During all the argument about global warming that has gone on over the past decade, warming activists have questioned the motives of defenders of traditional energy sources, implying they are all funded by fossil fuel companies. The motives of those warning of the risks of global warming have rarely been questioned, implying they are only worried about the planet and nothing so crass as accepting money for their efforts.

Now, it seems, they had normal acquisitive instincts, as well. And some of them have done quite well, I might add.

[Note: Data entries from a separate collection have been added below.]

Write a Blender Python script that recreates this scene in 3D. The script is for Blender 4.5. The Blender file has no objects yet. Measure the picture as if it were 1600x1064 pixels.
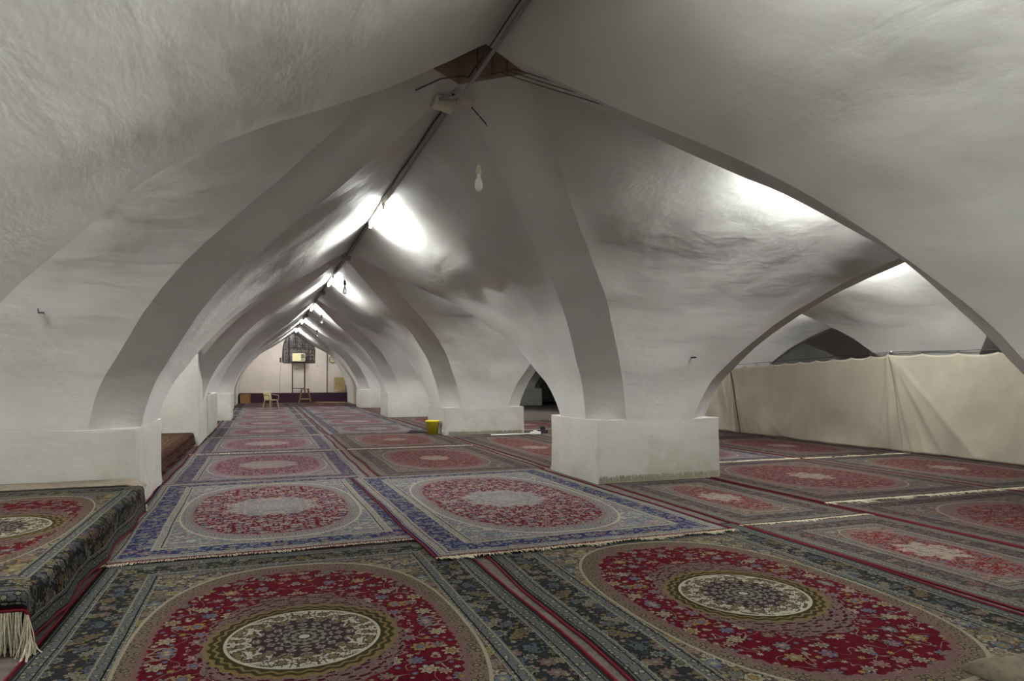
import bpy, bmesh, math, random
from mathutils import Vector, Matrix, noise
random.seed(7)
sc = bpy.context.scene
C = sc.collection
PI = math.pi
R = math.radians
YAW = R(20)

# ------------------------------------------------------------------ helpers
def new_obj(name, mesh, parent=None, loc=None):
    o = bpy.data.objects.new(name, mesh)
    C.objects.link(o)
    if parent is not None: o.parent = parent
    if loc is not None: o.location = loc
    return o

def link_bm(name, bm, m, parent=None, smooth=False, loc=None, recalc=True):
    if recalc: bmesh.ops.recalc_face_normals(bm, faces=bm.faces)
    me = bpy.data.meshes.new(name)
    bm.to_mesh(me); bm.free()
    me.materials.append(m)
    if smooth:
        for p in me.polygons: p.use_smooth = True
    return new_obj(name, me, parent, loc)

def tag(o, label=None, cat=None, group=None, kind=None):
    if label: o['label'] = label
    if cat: o['category'] = cat
    if group: o['group'] = group
    if kind: o['kind'] = kind
    return o

def thing(name, loc, label, cat, rotz=0, group=None):
    o = bpy.data.objects.new(name, None)
    o.empty_display_size = .1
    C.objects.link(o); o.location = loc; o.rotation_euler = (0, 0, rotz)
    return tag(o, label, cat, group)

def copy_tree(o, parent=None):
    c = o.copy(); C.objects.link(c); c.parent = parent
    for ch in list(o.children): copy_tree(ch, c)
    return c

def box(bm, x0, x1, y0, y1, z0, z1, bev=0.0, M=None):
    vs = [bm.verts.new(v) for v in ((x0,y0,z0),(x1,y0,z0),(x1,y1,z0),(x0,y1,z0),(x0,y0,z1),(x1,y0,z1),(x1,y1,z1),(x0,y1,z1))]
    fs = [bm.faces.new([vs[i] for i in q]) for q in ((0,3,2,1),(4,5,6,7),(0,1,5,4),(1,2,6,5),(2,3,7,6),(3,0,4,7))]
    geom = set(vs)
    if bev > 0:
        es = set(e for f in fs for e in f.edges)
        r = bmesh.ops.bevel(bm, geom=list(es), offset=bev, segments=2, affect='EDGES', profile=.6)
        geom = set(v for v in r['verts'])
        for f in r['faces']:
            for v in f.verts: geom.add(v)
        todo = list(geom)
        while todo:
            v = todo.pop()
            for e in v.link_edges:
                w = e.other_vert(v)
                if w not in geom: geom.add(w); todo.append(w)
    if M is not None: bmesh.ops.transform(bm, matrix=M, verts=list(geom))
    return geom

def tube(bm, pts, rad, seg=8, cap=True):
    pts = [Vector(p) for p in pts]
    n = len(pts); rings = []
    prev = None
    for i, p in enumerate(pts):
        if i == 0: t = pts[1]-p
        elif i == n-1: t = p-pts[i-1]
        else: t = (pts[i+1]-p).normalized() + (p-pts[i-1]).normalized()
        if t.length < 1e-9: t = Vector((0,0,1))
        t.normalize()
        if prev is None:
            a = Vector((0,0,1)) if abs(t.z) < .9 else Vector((1,0,0))
            u = t.cross(a).normalized()
        else:
            u = (prev - t*prev.dot(t)).normalized()
        prev = u
        w = t.cross(u)
        r = rad[i] if isinstance(rad, (list, tuple)) else rad
        rings.append([bm.verts.new(p + (u*math.cos(2*PI*k/seg) + w*math.sin(2*PI*k/seg))*r) for k in range(seg)])
    for a, b in zip(rings, rings[1:]):
        for k in range(seg):
            bm.faces.new((a[k], a[(k+1)%seg], b[(k+1)%seg], b[k]))
    if cap:
        bm.faces.new(rings[0][::-1]); bm.faces.new(rings[-1])

def lathe(bm, prof, seg=24, c=(0,0,0), closed=False):
    rings = []
    for r, z in prof:
        if r < 1e-5: rings.append([bm.verts.new((c[0], c[1], c[2]+z))])
        else: rings.append([bm.verts.new((c[0]+r*math.cos(2*PI*k/seg), c[1]+r*math.sin(2*PI*k/seg), c[2]+z)) for k in range(seg)])
    for a, b in zip(rings, rings[1:]):
        for k in range(seg):
            k2 = (k+1) % seg
            if len(a) == 1 and len(b) == 1: continue
            if len(a) == 1: bm.faces.new((a[0], b[k2], b[k]))
            elif len(b) == 1: bm.faces.new((a[k], a[k2], b[0]))
            else: bm.faces.new((a[k], a[k2], b[k2], b[k]))

# ------------------------------------------------------------------ node DSL
class S:
    def __init__(s, nt, sock): s.nt = nt; s.s = sock
    def _m(s, op, *o, clamp=False):
        n = s.nt.nodes.new('ShaderNodeMath'); n.operation = op; n.use_clamp = clamp
        for i, a in enumerate((s,)+o):
            if isinstance(a, S): s.nt.links.new(a.s, n.inputs[i])
            else: n.inputs[i].default_value = a
        return S(s.nt, n.outputs[0])
    def __add__(s, o): return s._m('ADD', o)
    def __sub__(s, o): return s._m('SUBTRACT', o)
    def __mul__(s, o): return s._m('MULTIPLY', o)
    def __truediv__(s, o): return s._m('DIVIDE', o)
    __radd__ = __add__; __rmul__ = __mul__
    def __rsub__(s, o): return s._m('MULTIPLY', -1.0)._m('ADD', o)
    def abs(s): return s._m('ABSOLUTE')
    def lt(s, o): return s._m('LESS_THAN', o)
    def gt(s, o): return s._m('GREATER_THAN', o)
    def min(s, o): return s._m('MINIMUM', o)
    def max(s, o): return s._m('MAXIMUM', o)
    def pow(s, o): return s._m('POWER', o)
    def sqrt(s): return s._m('SQRT')
    def sin(s): return s._m('SINE')
    def cos(s): return s._m('COSINE')
    def atan2(s, o): return s._m('ARCTAN2', o)
    def frac(s): return s._m('FRACT')
    def band(s, a, b): return s.gt(a) * s.lt(b)

def nodes_of(name):
    m = bpy.data.materials.new(name); m.use_nodes = True
    nt = m.node_tree
    b = nt.nodes['Principled BSDF']
    return m, nt, b

def comb(nt, x, y, z=0.0):
    n = nt.nodes.new('ShaderNodeCombineXYZ')
    for i, a in enumerate((x, y, z)):
        if isinstance(a, S): nt.links.new(a.s, n.inputs[i])
        else: n.inputs[i].default_value = a
    return n.outputs[0]

def mix(nt, f, a, b):
    n = nt.nodes.new('ShaderNodeMix'); n.data_type = 'RGBA'
    if isinstance(f, S): nt.links.new(f.s, n.inputs[0])
    else: n.inputs[0].default_value = f
    for sk, v in ((n.inputs[6], a), (n.inputs[7], b)):
        if isinstance(v, (tuple, list)): sk.default_value = (*v[:3], 1)
        else: nt.links.new(v, sk)
    return n.outputs[2]

def noise_n(nt, vec, scale, detail=2, rough=.5, dist=0.0):
    n = nt.nodes.new('ShaderNodeTexNoise')
    n.inputs['Scale'].default_value = scale; n.inputs['Detail'].default_value = detail
    n.inputs['Roughness'].default_value = rough; n.inputs['Distortion'].default_value = dist
    if vec is not None: nt.links.new(vec, n.inputs['Vector'])
    return n

def ramp(nt, fac, stops, interp='LINEAR'):
    n = nt.nodes.new('ShaderNodeValToRGB'); n.color_ramp.interpolation = interp
    e = n.color_ramp.elements
    while len(e) > 1: e.remove(e[-1])
    e[0].position = stops[0][0]; e[0].color = (*stops[0][1], 1)
    for p, c in stops[1:]:
        x = e.new(p); x.color = (*c, 1)
    nt.links.new(fac.s if isinstance(fac, S) else fac, n.inputs[0])
    return n.outputs[0]

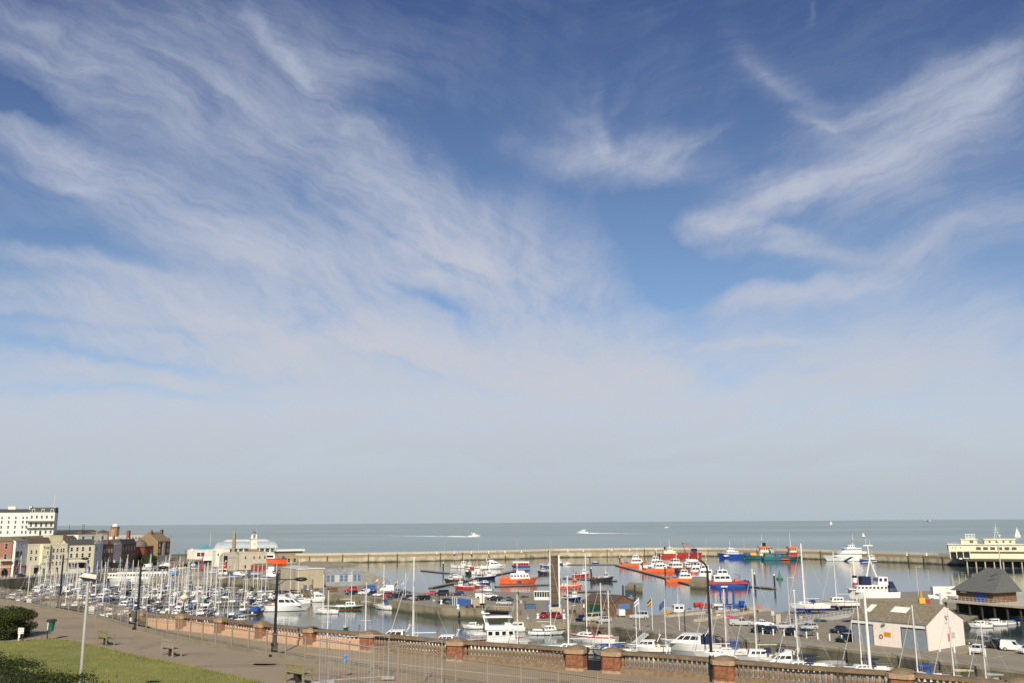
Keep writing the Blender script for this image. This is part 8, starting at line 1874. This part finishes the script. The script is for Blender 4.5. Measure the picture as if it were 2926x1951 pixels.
for k, px, py, lb, s in (('pot_stack', 1340, 1736, 'stack of round pots beside the white posts of the blue kiosk', 1), ('net_heap', 1372, 1735, 'heap of nets in front of the cream box trailer', 1), ('crate_stack', 1490, 1722, 'short row of blue and cream crates below the dark green saloon', 1), ('net_heap', 1500, 1706, 'heap of nets at the left of the white shelter', 1), ('skip', 1515, 1738, 'low skip between the lock and the two red hatchbacks', 1), ('pot_stack', 1632, 1752, 'stack of round pots left of the brown boat shed', 1), ('pallet_stack', 1650, 1762, 'pallets beside the navy hatchback at the boat shed', 1.2), ('crate_stack', 1240, 1716, 'crates at the quay edge left of the kiosk', 1), ('net_heap', 1110, 1712, 'heap of nets in front of the parked cars by the flagpoles', .9), ('skip', 950, 1690, 'skip at the end of the rocky spit, left of the red four by four', 1.1), ('pallet_stack', 905, 1688, 'pallets in front of the buff shed', 1.3), ('crate_stack', 880, 1684, 'crates right of the green hatchback at the buff shed', 1.2), ('pot_stack', 820, 1664, 'stack of round pots left of the white camper van', 1.2), ('net_heap', 800, 1656, 'heap of nets on the quay behind the third lamp post', 1.4), ('crate_stack', 755, 1646, 'crates between the red hut and the silver pickup', 1.4), ('skip', 720, 1642, 'blue skip beside the navy covered boat', 1.3), ('pallet_stack', 640, 1640, 'pallets between the tug and the covered boats', 1.6), ('crate_stack', 625, 1630, 'crates below the white two storey office', 1.6), ('skip', 655, 1626, 'skip in front of the low grey store', 1.3), ('pot_stack', 700, 1626, 'stack of round pots in front of the clock house', 1.5), ('net_heap', 1920, 1756, 'heap of nets at the end of the dock walkway', 1), ('crate_stack', 2030, 1752, 'crates beside the walkway left of the hoist', 1), ('pot_stack', 2128, 1748, 'stack of round pots under the right wheel of the hoist', 1), ('pallet_stack', 2150, 1768, 'pallets right of the magenta dinghies', 1.1), ('net_heap', 2345, 1775, 'heap of nets under the gangway', 1.1), ('crate_stack', 2290, 1768, 'crates at the foot of the slipway', 1)):
    heap(k, px, py, lb, s, seed=hash(k) % 2 if False else len(lb))
for px, py, L, m, lb in ((612, 1636, 5, CANVG, 'boat under a grey cover on the hard beside the tug'), (640, 1652, 5, CANVT, 'boat under a tan cover at the wall left of the blue covered boat'), (735, 1640, 6, CANVG, 'grey covered boat behind the silver pickup'), (820, 1650, 6, CANVB, 'blue covered boat beside the low tiled store'), (760, 1654, 5, CANVN, 'navy covered boat at the quay edge right of the silver pickup'), (500, 1630, 6, CANVG, 'grey covered boat at the end of the street wall'), (525, 1624, 6, CANVT, 'tan covered boat on the open ground below the cafe'), (560, 1624, 5, CANVB, 'blue covered boat left of the red crane arm')):
    boat(dinghy(L, W_, m), px, py, 15, lb, z=QZ + .6, cat='covered boat')
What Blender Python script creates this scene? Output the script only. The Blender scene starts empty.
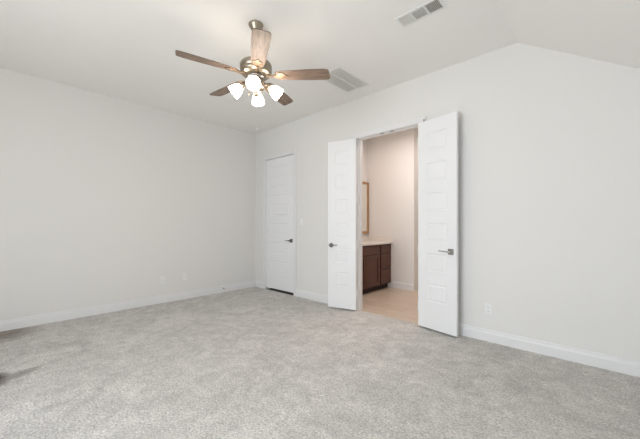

NASA records released to resolve litigation filed by the American Tradition Institute reveal that Dr. James E. Hansen, an astronomer, received approximately $1.6 million in outside, direct cash income in the past five years for work related to — and, according to his benefactors, often expressly for — his public service as a global warming activist within NASA.

This does not include six-figure income over that period in travel expenses to fly around the world to receive money from outside interests. As specifically detailed below, Hansen failed to report tens of thousands of dollars in global travel provided to him by outside parties — including to London, Paris, Rome, Oslo, Tokyo, the Austrian Alps, Bilbao, California, Australia and elsewhere, often business or first-class and also often paying for his wife as well — to receive honoraria to speak about the topic of his taxpayer-funded employment, or get cash awards for his activism and even for his past testimony and other work for NASA.

Oh, Oh. Normal instincts after all. This will set the sainthood movement back a few years. We already know about Al Gore, of course.